OECD director admits UK's Google tax may undermine some of the body's BEPS work

GOVERNMENT plans to introduce a diverted profits tax have caused embarrassment at the OECD, according to Pascal Saint-Amans [pictured], the body’s director leading the Base Erosion and Profit-Shifting (BEPS) project.

Appearing via video link before Australia’s Economics References Committee, Saint-Amans said Britain’s decision to implement the 25% levy – popularly dubbed the ‘Google tax’ – could push other countries to take unilateral measures and undermine the project. 

Saint-Amans said the OECD had an “embarrassed view” of the levy, which will be applied to multinational businesses that shift profits made in the UK offshore. 

“We have sympathy for the need to move and there is an electoral context…on the other hand, unilateral actions are not exactly in the sense of what we are trying to develop, which is, ‘let’s wait for a comprehensive package and then countries will decide’,” he said.

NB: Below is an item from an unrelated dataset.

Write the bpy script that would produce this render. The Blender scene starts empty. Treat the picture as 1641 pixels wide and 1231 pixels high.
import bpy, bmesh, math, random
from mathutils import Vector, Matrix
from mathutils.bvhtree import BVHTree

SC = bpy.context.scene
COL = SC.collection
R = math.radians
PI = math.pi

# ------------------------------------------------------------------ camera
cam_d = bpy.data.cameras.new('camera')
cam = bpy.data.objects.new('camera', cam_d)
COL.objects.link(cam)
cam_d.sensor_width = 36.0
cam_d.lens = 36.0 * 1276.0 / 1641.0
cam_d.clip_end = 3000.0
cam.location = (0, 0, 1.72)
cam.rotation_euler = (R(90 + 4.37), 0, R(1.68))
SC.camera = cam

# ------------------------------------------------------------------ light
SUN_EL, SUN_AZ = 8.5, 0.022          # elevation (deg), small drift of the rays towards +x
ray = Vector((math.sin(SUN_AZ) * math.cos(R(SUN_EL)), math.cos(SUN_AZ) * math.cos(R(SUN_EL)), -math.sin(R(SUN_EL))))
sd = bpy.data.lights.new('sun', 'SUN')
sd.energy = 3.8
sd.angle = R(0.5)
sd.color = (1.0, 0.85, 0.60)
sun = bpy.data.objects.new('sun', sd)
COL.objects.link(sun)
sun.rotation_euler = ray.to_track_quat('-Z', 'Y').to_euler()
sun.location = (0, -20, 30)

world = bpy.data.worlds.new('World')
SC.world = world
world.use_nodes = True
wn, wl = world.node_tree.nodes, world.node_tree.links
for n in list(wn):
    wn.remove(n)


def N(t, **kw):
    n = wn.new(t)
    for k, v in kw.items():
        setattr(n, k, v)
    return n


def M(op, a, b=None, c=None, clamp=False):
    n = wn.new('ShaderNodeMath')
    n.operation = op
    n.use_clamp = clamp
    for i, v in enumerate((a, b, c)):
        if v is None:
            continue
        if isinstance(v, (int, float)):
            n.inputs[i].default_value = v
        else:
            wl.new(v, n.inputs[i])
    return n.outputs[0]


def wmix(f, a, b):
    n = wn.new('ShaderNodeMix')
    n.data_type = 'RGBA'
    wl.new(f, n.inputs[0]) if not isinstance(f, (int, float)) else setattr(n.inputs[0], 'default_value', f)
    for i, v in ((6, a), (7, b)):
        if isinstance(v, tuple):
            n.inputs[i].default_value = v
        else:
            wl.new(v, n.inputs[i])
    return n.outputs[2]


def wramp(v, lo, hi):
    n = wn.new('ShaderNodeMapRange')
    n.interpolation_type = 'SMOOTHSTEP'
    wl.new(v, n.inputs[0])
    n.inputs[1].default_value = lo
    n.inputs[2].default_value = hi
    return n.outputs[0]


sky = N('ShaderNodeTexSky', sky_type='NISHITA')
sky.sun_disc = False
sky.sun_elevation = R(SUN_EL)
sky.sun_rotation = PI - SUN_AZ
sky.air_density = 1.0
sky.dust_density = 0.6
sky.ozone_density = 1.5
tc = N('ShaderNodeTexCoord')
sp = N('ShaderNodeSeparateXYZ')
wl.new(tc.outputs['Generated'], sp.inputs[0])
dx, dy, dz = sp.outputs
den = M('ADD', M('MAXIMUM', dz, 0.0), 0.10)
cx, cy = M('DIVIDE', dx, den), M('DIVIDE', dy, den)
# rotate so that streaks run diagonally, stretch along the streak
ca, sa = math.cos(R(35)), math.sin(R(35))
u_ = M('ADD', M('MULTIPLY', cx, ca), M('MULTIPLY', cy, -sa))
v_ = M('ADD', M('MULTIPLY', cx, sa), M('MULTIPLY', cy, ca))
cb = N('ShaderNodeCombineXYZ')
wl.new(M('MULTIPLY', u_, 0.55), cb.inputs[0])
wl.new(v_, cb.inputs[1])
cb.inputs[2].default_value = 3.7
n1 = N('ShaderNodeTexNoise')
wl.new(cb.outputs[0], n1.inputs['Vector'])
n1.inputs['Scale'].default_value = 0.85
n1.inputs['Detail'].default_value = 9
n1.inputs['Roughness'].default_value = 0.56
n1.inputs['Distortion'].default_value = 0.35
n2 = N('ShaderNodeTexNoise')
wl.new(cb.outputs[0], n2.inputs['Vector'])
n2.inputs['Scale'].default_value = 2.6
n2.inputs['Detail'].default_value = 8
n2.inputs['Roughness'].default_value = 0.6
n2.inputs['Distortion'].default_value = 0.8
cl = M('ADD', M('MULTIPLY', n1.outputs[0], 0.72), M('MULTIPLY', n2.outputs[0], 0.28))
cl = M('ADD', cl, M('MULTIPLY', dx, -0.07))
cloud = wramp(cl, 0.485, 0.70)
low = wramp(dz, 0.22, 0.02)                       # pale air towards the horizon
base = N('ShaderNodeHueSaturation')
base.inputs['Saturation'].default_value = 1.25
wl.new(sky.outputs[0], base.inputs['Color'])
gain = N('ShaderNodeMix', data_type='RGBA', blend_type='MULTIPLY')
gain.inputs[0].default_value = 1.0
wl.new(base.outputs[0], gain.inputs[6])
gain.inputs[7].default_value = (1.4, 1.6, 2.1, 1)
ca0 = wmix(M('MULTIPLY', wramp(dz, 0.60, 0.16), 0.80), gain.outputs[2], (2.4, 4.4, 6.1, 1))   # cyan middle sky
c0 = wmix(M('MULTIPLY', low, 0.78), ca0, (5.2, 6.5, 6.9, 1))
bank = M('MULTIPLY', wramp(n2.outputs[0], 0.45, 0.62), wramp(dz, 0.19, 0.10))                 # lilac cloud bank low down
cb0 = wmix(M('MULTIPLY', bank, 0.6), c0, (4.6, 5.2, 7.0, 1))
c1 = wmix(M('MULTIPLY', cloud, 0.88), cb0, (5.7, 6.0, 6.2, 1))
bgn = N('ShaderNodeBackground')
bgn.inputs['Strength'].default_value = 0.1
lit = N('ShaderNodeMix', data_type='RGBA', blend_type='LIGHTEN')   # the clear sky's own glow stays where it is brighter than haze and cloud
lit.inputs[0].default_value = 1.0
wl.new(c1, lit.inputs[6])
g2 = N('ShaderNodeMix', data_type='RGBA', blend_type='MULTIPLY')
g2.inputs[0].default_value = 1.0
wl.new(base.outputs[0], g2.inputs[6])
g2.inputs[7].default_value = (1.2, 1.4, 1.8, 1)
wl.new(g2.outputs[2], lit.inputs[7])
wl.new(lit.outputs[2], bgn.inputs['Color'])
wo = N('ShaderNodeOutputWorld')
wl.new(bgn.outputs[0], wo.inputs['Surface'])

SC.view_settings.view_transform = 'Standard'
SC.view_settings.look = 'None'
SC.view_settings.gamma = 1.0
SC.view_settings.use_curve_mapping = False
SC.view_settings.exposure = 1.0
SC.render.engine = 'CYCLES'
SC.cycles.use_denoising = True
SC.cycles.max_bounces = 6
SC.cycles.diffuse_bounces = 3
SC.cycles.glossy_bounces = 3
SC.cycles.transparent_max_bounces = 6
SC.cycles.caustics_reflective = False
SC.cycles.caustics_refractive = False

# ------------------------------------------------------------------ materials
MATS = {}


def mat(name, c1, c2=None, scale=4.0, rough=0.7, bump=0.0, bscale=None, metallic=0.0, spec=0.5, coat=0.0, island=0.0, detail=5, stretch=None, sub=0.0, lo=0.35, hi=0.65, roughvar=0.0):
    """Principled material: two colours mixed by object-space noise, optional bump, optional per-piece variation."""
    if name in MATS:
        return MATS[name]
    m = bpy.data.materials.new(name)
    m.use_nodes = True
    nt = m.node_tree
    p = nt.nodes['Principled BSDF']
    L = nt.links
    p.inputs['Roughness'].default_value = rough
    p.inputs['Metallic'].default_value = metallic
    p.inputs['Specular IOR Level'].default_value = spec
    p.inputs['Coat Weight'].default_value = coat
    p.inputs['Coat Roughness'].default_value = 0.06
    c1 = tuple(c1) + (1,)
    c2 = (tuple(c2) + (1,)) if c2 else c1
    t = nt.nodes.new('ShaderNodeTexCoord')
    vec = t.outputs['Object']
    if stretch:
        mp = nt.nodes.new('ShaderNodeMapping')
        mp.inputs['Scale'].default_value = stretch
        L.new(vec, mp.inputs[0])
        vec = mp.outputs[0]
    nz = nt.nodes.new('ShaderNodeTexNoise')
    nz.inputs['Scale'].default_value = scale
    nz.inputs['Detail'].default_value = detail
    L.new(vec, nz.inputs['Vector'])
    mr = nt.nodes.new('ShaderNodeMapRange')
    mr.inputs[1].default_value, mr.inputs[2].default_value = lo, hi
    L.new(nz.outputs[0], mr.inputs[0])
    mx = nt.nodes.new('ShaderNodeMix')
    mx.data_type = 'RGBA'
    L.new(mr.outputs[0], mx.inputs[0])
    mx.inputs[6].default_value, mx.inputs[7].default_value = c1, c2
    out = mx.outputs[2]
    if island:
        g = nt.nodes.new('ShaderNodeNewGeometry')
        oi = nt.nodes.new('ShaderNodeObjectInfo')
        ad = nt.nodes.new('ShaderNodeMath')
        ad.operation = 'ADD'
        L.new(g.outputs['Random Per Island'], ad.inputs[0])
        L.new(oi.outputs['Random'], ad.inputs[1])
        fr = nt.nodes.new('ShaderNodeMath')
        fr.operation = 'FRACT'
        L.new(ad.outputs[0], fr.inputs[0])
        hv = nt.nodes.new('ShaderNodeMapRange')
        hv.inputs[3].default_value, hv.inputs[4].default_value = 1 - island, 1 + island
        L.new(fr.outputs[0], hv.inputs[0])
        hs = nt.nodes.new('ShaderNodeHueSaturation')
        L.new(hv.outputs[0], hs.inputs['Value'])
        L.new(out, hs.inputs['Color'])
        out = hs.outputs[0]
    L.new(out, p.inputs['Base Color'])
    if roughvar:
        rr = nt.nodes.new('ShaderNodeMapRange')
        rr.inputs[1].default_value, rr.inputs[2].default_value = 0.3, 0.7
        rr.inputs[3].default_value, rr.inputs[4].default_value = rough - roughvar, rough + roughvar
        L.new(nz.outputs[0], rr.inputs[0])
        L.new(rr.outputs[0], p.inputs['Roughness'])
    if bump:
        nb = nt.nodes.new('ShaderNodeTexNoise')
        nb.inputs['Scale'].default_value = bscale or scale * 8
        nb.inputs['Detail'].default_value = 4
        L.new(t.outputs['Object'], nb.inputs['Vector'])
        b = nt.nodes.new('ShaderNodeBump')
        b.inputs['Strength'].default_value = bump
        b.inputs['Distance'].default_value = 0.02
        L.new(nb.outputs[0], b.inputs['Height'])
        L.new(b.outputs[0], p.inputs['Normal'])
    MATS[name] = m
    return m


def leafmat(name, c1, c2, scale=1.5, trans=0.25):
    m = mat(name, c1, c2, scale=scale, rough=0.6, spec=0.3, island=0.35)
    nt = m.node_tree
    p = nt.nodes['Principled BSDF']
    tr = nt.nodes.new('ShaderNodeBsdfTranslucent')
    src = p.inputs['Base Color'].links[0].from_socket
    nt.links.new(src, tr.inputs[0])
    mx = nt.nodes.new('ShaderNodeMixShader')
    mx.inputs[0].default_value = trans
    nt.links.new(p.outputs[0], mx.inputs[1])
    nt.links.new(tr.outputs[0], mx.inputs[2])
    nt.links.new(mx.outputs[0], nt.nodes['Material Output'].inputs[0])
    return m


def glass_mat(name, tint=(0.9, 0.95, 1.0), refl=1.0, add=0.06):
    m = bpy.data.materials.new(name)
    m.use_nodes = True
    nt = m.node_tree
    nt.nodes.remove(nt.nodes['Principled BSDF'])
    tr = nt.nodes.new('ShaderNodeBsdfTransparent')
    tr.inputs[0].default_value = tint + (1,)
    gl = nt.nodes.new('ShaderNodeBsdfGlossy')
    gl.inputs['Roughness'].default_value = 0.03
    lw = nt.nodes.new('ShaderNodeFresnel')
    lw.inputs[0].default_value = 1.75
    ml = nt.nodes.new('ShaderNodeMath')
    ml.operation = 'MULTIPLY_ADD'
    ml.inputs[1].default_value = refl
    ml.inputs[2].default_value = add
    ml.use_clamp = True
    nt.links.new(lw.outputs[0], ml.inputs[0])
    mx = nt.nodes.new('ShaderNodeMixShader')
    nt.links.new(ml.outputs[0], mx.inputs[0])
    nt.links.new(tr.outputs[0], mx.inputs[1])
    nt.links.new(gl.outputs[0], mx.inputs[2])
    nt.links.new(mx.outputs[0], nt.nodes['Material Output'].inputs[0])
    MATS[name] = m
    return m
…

“You will be better informed with better instruments and with a lesser risk of having disruptive actions, which might push other countries… to take unilateral measures, which are not that great when you are negotiating a multilateral package.”

Many advisers believe the threat of the diverted profits tax is notional, with very few multinationals likely to admit they need to self-assess for an issue with the diverted profits tax.

Advisers have warned the levy could by difficult to apply and risks undermining the OECD’s work on profit shifting.

The BEPS project has sought to eliminate the practice of businesses shifting profits into favourable tax jurisdictions, away from where the profits were generated.